Gregoire has charted an expansive agenda in her first term, with more state spending on education, health care and the environment, including a 15-year plan to clean up Puget Sound. She’s also sought to foster a better climate for business, and touts glowing reviews by the national financial press.

Growing Democratic majorities in the Legislature and an expanding state economy fueled by the housing industry have helped Gregoire in her first term, but she now faces tougher financial times as the economy cools.

Rossi and the GOP have pounced on that fact, pointing out that a 33 percent increase in state spending since Gregoire took office appears to have the state budget headed for a deficit of $2 billion or more.

In a statement, Rossi said Gregoire has been reckless with the state’s treasury, and said he would preside over a government that is more responsive to the everyday taxpayer.

“Christine Gregoire has the taxpayer credit card, and we are getting stuck with the bill.
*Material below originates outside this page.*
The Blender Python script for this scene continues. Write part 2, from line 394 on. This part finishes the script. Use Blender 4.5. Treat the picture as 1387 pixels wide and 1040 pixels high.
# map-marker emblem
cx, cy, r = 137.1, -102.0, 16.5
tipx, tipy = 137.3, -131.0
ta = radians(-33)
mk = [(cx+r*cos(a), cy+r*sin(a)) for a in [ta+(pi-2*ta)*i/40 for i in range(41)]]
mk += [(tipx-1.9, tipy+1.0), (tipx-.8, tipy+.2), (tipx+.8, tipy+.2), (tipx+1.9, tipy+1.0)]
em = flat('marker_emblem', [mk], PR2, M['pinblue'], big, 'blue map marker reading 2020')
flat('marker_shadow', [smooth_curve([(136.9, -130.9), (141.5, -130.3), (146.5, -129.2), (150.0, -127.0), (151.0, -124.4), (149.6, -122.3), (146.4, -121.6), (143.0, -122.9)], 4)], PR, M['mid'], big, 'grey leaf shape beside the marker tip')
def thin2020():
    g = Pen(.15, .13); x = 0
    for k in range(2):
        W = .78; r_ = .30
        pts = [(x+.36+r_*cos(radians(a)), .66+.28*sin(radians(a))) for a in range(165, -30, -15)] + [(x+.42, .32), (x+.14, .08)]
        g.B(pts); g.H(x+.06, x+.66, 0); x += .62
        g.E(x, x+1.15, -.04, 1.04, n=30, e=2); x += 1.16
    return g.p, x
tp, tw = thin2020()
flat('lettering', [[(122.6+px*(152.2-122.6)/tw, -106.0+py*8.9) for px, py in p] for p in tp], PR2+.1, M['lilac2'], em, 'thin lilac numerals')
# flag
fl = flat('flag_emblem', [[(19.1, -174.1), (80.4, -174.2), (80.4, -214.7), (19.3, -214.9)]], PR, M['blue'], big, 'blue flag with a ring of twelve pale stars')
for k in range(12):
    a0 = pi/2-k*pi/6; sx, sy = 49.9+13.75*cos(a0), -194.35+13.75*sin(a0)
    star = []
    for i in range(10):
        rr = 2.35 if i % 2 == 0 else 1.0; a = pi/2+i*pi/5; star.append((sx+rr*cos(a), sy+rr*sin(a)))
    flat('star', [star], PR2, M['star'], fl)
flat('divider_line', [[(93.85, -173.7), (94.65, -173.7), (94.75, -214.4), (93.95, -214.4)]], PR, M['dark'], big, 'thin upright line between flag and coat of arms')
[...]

And if re-elected, she will raise taxes to spend more of our money,” Rossi said.

Gregoire’s quest for a second term has never been in doubt, and she’s been a candidate in all but name for months. Rossi has been running since last October, after nonstop begging from GOP leaders who didn’t have a realistic second option.

The two candidates have piled up impressive campaign accounts, with buzz that the contest’s overall price tag could reach $20 million by November.

Gregoire has raised about $4.7 million overall and still has about $2.9 million on hand, according to campaign finance reports through the end of February. Rossi has raised about $2.9 million, with about $2 million still in the bank.

After visiting her late mother’s old Rainbow Cafe, Gregoire planned a formal campaign speech at a minority-owned Auburn technology business. She then boards a luxury biodiesel-powered campaign bus to attend rallies in Tacoma and Vancouver.

Gregoire’s five-day tour also includes visits to Yakima, the Tri-Cities, Spokane, Bremerton, Port Townsend, Everett and Seattle.